I’d rather feel sad and lonely here for multiple reasons!  There is zero probability of me actually running into a ghost from my past here while living my daily life.  If I were to see anyone from Danville here we would have a conversation about this great place and travel.  It is truly remarkable at the reduction of sadness that I feel because I no longer run into any reminder of my past here.  Even the positive memories had a sense of loss connected to them in VA for me.  Now the loss is replaced with possibility.  The slate is so clean here!  I have become rather skilled at going out alone to experience new things.  I remember being a child and having my mom encouraging me to attend things by saying, “Go! You might just have a good time and meet someone.”  So I go and see what happens.

Doing things alone is refreshing.  I take myself out to dinner and “we” have a great time.  Yet dinner goes pretty quick.  Even if I pause to look around the restaurant and watch people, it still goes faster than it would with someone sitting with me.  This is an opportune moment when thoughts can spin out of control carrying negative and damaging messages.  Moving through those thoughts is getting easier, but sometimes it does prompt me to finish my meal quickly.  My best defense is to move my body.  That way my mind has something else to think about.  Focusing on the weather, while paying attention to the sights outside soothes to me and unplugs the mind.  Taking myself out to listen to music is interesting as well.  I have met more people standing around at the music festivals and small venues than any place else.  There are always people who stand and listen during these type of events.  They are designed for listeners and well, dancers too.

Doing things alone provides the opportunity for me to free myself from all kinds of mental trash!  Doing solo activities brings all the 13-year-old fears of not being good enough or cool enough to have friends to the surface.  It is almost as though they are invited and demand the front row seat of my mind.  I combat them with riding my streamer adorned bike often.  I figure the best way to combat the child of my mind is to ride a bike like a child.
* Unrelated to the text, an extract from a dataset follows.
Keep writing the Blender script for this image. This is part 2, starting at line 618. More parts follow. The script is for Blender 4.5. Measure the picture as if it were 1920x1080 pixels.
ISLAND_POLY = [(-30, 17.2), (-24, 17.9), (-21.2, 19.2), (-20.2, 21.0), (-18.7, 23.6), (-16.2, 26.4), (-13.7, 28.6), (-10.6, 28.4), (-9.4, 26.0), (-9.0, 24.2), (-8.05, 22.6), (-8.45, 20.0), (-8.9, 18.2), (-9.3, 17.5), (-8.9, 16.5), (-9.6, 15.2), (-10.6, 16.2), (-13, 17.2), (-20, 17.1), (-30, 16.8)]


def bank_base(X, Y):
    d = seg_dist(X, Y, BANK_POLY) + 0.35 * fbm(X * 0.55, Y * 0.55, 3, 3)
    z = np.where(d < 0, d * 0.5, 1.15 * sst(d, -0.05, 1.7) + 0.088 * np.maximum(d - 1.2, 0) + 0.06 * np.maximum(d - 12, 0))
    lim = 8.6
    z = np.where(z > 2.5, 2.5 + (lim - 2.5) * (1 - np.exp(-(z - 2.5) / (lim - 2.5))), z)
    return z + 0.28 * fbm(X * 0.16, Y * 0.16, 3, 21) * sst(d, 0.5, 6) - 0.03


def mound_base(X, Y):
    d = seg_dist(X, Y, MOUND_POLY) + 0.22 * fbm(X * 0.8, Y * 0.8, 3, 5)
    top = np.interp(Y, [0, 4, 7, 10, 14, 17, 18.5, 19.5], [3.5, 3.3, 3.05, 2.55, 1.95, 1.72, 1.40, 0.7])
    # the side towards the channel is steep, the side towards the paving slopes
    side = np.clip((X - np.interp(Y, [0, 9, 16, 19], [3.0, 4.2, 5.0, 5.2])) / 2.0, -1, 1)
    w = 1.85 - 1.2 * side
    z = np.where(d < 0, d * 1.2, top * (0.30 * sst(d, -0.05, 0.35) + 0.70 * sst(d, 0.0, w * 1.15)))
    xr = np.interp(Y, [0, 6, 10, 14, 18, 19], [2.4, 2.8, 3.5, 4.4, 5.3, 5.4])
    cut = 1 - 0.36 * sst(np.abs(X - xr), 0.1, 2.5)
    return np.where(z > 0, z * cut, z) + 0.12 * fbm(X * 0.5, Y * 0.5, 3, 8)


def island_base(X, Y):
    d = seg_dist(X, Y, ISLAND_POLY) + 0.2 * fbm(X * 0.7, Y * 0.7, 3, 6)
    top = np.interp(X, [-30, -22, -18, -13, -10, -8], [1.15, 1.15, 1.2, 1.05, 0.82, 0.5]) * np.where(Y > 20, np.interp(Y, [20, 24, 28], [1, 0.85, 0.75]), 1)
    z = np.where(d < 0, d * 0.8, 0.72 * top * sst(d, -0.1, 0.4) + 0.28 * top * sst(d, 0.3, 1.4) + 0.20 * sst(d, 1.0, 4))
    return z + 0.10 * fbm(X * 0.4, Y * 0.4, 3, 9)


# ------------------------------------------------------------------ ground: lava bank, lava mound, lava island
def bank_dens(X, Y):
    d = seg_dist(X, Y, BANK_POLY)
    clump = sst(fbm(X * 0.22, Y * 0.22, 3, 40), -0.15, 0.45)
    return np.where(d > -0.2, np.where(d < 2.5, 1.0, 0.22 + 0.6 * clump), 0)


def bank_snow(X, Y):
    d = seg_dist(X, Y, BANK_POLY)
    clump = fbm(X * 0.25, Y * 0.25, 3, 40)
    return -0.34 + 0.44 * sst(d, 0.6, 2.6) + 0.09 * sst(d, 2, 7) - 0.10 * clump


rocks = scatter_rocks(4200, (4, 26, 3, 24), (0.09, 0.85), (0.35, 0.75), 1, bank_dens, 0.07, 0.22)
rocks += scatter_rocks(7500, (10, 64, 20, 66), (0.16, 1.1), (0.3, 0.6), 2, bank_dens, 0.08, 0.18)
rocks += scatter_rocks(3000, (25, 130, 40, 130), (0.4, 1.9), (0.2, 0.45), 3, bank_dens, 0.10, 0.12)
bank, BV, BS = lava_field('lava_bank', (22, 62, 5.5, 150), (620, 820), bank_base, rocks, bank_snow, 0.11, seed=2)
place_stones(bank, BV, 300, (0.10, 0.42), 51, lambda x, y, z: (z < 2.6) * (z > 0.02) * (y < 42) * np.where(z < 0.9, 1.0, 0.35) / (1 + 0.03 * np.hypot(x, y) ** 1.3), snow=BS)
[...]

I take the time to dress up for self-dates due to another mom message I remember, “If you look good, you will feel good.”  When the 13-year-old in me calms down, I can relax and enjoy the moment.  Going solo provides the space to blend in with the surroundings and truly watch others in action.  Initially, people may notice I am alone and that I am near them. Yet, in a matter of moments, I become white noise to them as they return to their conversation.  That is what we all do when we are with friends, go on and have our discussions as if we can’t be heard.  Most of the time your debates go unnoticed because everyone around you is doing the same.  However, the solo person only has the conversation in their head to contend with while they listen to all that is happening.

People are remarkable!  I started taking a journal with me so I can document the insights gleaned from watching others.  It is better than social media for certain.  I am delighted to witness the sweet gestures of people who adore each other.  I observe the best of friends experiencing the true joy of laughter.  I also see the couples regardless of age who take each other for granted as they are out for the evening.  Those are the ones that break my heart.  Why be with someone you have grown tired of respecting and looking out for?

I have been on both sides of that “taking others for granted fence” and vow to burn it to the ground.  In my line of work, I spend my time with the elderly, and it is clear that the desire for connection NEVER leaves us.  It seems as though we are not designed to go through life alone.  I have met some wonderful people here and connected, yet there is still yearning for connection that remains unsatisfied.  My dedication to loving myself fully as I am right now has provided remarkable experiences.  I am proud to courageously go out alone to events in spite of not having someone to accompany me.  It was not all that long ago when that head trash was much louder than the courage and often kept me at home.

Wherever you go there you are.  I have to say that the location really does matter. At the end of the day, I am so happy to be where I am physically on any kind of emotional day!